● **GIVEN PROBLEM**
Reproduce the listing below word for word, with no pictures.
RAW DATA start
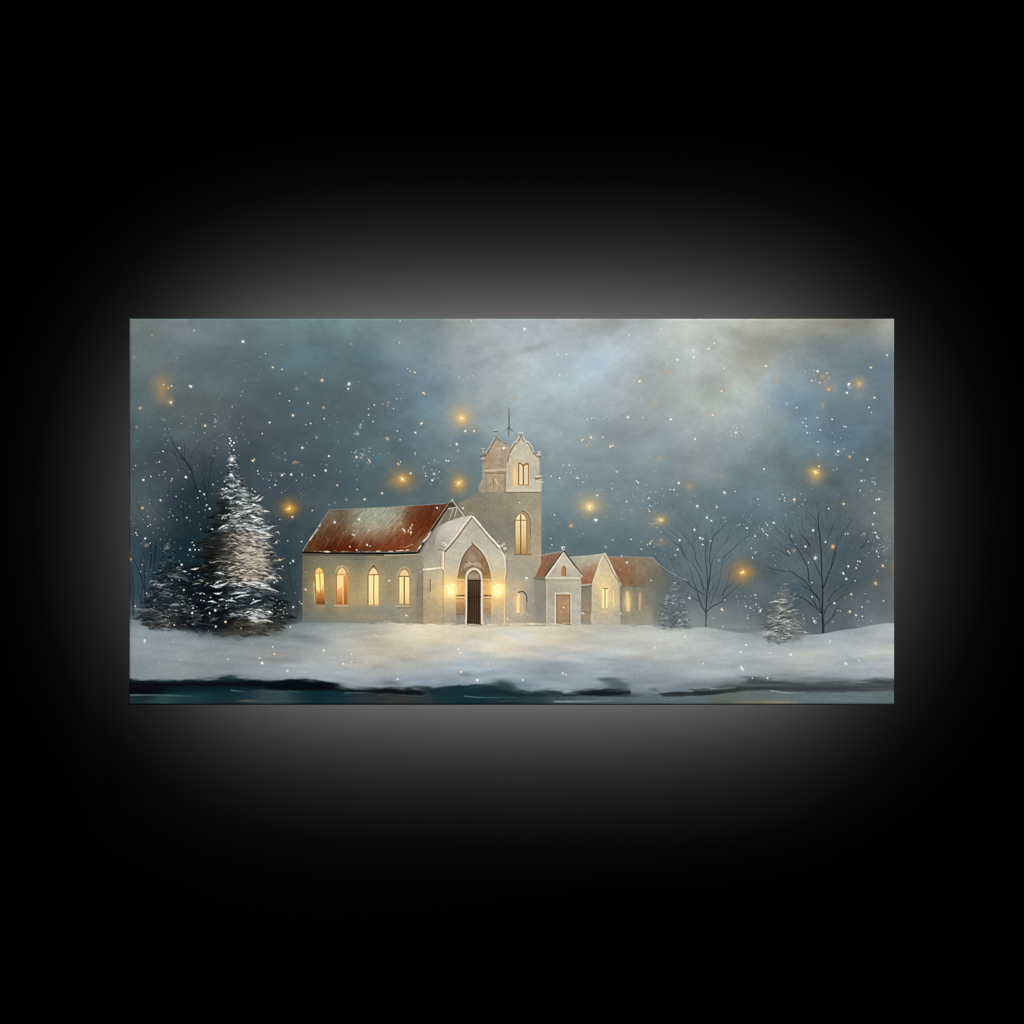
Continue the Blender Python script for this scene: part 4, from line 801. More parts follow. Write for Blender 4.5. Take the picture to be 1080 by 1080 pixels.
# big fir
L_F2 = lab('fir_tree:tall fir thick with bright snow, biggest tree in the picture')
pr2 = [(478, 243.5, 247), (487, 241, 252), (500, 239, 256), (510, 235, 262), (520, 231, 270), (530, 226, 279), (545, 219, 287), (560, 214, 293), (575, 210, 292), (590, 207, 292), (605, 205, 298), (620, 203, 303), (635, 202, 307), (648, 200, 310), (657, 204, 308), (670, 222, 280)]
ax2 = [245, 246, 247, 248, 249, 250, 251, 252, 252, 252, 252, 253, 254, 254, 253, 250]
dk2 = field([(246, 495, (60, 76, 84)), (246, 515, (64, 74, 76)), (235, 540, (40, 50, 48)), (260, 540, (86, 90, 88)), (222, 560, (24, 34, 34)), (245, 560, (86, 88, 84)), (275, 560, (92, 98, 98)), (215, 585, (30, 34, 30)), (240, 585, (70, 66, 56)), (262, 585, (136, 126, 112)), (285, 580, (74, 78, 80)),
             (220, 605, (26, 30, 26)), (245, 605, (76, 70, 60)), (270, 605, (116, 106, 94)), (290, 608, (60, 60, 58)), (225, 625, (12, 22, 26)), (255, 622, (48, 54, 56)), (280, 618, (74, 72, 68)), (300, 625, (32, 46, 56)), (230, 645, (10, 18, 22)), (255, 640, (22, 40, 50)), (285, 632, (20, 36, 44)), (275, 648, (104, 108, 108)),
             (296, 645, (18, 22, 26)), (230, 662, (30, 32, 32)), (260, 664, (62, 56, 44)), (290, 660, (80, 78, 66))], 9)
def br2(x, y):
    g = lambda cx, cy, sx_, sy_, a_: a_ * math.exp(-((x - cx) / sx_) ** 2 - ((y - cy) / sy_) ** 2)
    b = .28 + g(248, 500, 12, 26, .62) + g(256, 540, 22, 26, .7) + g(268, 580, 22, 30, .8) + g(268, 610, 20, 14, .55) + g(272, 648, 15, 9, .65) + g(262, 628, 20, 5, .3) + g(238, 600, 12, 12, .3) + g(236, 616, 12, 3, .4) - g(214, 565, 20, 50, .45) - g(228, 640, 22, 14, .15) - g(285, 636, 16, 7, .35)
    return max(.03, min(1, b + rng.normal(0, .1)))
def li2(x, y):
    w = math.exp(-((x - 266) / 26) ** 2 - ((y - 596) / 22) ** 2)
    c = np.array([222, 228, 228.]) * (1 - w) + np.array([242, 224, 200.]) * w
    if y > 618: c = np.array([186, 200, 208.])
    if y > 640: c = np.array([196, 196, 194.])
    if y > 656: c = np.array([150, 140, 120.])
    return c
fir(pr2, ax2, 2300, br2, dk2, li2, L_F2, (4, 13), (.5, 1.9), .8, 5., 14, .24, (.25, .85), .42, .12)
for x, y, rx, ry, c, a in [(262, 570, 12, 3.5, (196, 188, 174), .45), (276, 560, 9, 3, (178, 180, 176), .4), (256, 578, 9, 3, (204, 190, 168), .45), (270, 598, 14, 3, (200, 180, 152), .45), (268, 592, 8, 2, (52, 46, 40), .5), (282, 604, 9, 2, (60, 56, 50), .5), (246, 588, 9, 2, (150, 138, 118), .4), (238, 598, 10, 2, (140, 128, 106), .4), (226, 580, 10, 3, (30, 32, 30), .5),
    (222, 600, 12, 3, (22, 28, 26), .5), (262, 551, 9, 2, (60, 62, 58), .45), (284, 568, 9, 1.6, (44, 52, 56), .5), (250, 628, 14, 2, (10, 20, 26), .6), (276, 634, 14, 2.6, (14, 30, 40), .6), (240, 642, 18, 4, (8, 16, 20), .5), (290, 628, 12, 2, (24, 38, 48), .5)]:
    streak(x, y, rx, ry, c, a, rng.normal(.05, .12))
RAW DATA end
● **SOLUTION TO THIS PROBLEM**
Continue the Blender Python script for this scene: part 4, from line 801. More parts follow. Write for Blender 4.5. Take the picture to be 1080 by 1080 pixels.
# big fir
L_F2 = lab('fir_tree:tall fir thick with bright snow, biggest tree in the picture')
pr2 = [(478, 243.5, 247), (487, 241, 252), (500, 239, 256), (510, 235, 262), (520, 231, 270), (530, 226, 279), (545, 219, 287), (560, 214, 293), (575, 210, 292), (590, 207, 292), (605, 205, 298), (620, 203, 303), (635, 202, 307), (648, 200, 310), (657, 204, 308), (670, 222, 280)]
ax2 = [245, 246, 247, 248, 249, 250, 251, 252, 252, 252, 252, 253, 254, 254, 253, 250]
dk2 = field([(246, 495, (60, 76, 84)), (246, 515, (64, 74, 76)), (235, 540, (40, 50, 48)), (260, 540, (86, 90, 88)), (222, 560, (24, 34, 34)), (245, 560, (86, 88, 84)), (275, 560, (92, 98, 98)), (215, 585, (30, 34, 30)), (240, 585, (70, 66, 56)), (262, 585, (136, 126, 112)), (285, 580, (74, 78, 80)),
             (220, 605, (26, 30, 26)), (245, 605, (76, 70, 60)), (270, 605, (116, 106, 94)), (290, 608, (60, 60, 58)), (225, 625, (12, 22, 26)), (255, 622, (48, 54, 56)), (280, 618, (74, 72, 68)), (300, 625, (32, 46, 56)), (230, 645, (10, 18, 22)), (255, 640, (22, 40, 50)), (285, 632, (20, 36, 44)), (275, 648, (104, 108, 108)),
             (296, 645, (18, 22, 26)), (230, 662, (30, 32, 32)), (260, 664, (62, 56, 44)), (290, 660, (80, 78, 66))], 9)
def br2(x, y):
    g = lambda cx, cy, sx_, sy_, a_: a_ * math.exp(-((x - cx) / sx_) ** 2 - ((y - cy) / sy_) ** 2)
    b = .28 + g(248, 500, 12, 26, .62) + g(256, 540, 22, 26, .7) + g(268, 580, 22, 30, .8) + g(268, 610, 20, 14, .55) + g(272, 648, 15, 9, .65) + g(262, 628, 20, 5, .3) + g(238, 600, 12, 12, .3) + g(236, 616, 12, 3, .4) - g(214, 565, 20, 50, .45) - g(228, 640, 22, 14, .15) - g(285, 636, 16, 7, .35)
    return max(.03, min(1, b + rng.normal(0, .1)))
def li2(x, y):
    w = math.exp(-((x - 266) / 26) ** 2 - ((y - 596) / 22) ** 2)
    c = np.array([222, 228, 228.]) * (1 - w) + np.array([242, 224, 200.]) * w
    if y > 618: c = np.array([186, 200, 208.])
    if y > 640: c = np.array([196, 196, 194.])
    if y > 656: c = np.array([150, 140, 120.])
    return c
fir(pr2, ax2, 2300, br2, dk2, li2, L_F2, (4, 13), (.5, 1.9), .8, 5., 14, .24, (.25, .85), .42, .12)
for x, y, rx, ry, c, a in [(262, 570, 12, 3.5, (196, 188, 174), .45), (276, 560, 9, 3, (178, 180, 176), .4), (256, 578, 9, 3, (204, 190, 168), .45), (270, 598, 14, 3, (200, 180, 152), .45), (268, 592, 8, 2, (52, 46, 40), .5), (282, 604, 9, 2, (60, 56, 50), .5), (246, 588, 9, 2, (150, 138, 118), .4), (238, 598, 10, 2, (140, 128, 106), .4), (226, 580, 10, 3, (30, 32, 30), .5),
    (222, 600, 12, 3, (22, 28, 26), .5), (262, 551, 9, 2, (60, 62, 58), .45), (284, 568, 9, 1.6, (44, 52, 56), .5), (250, 628, 14, 2, (10, 20, 26), .6), (276, 634, 14, 2.6, (14, 30, 40), .6), (240, 642, 18, 4, (8, 16, 20), .5), (290, 628, 12, 2, (24, 38, 48), .5)]:
    streak(x, y, rx, ry, c, a, rng.normal(.05, .12))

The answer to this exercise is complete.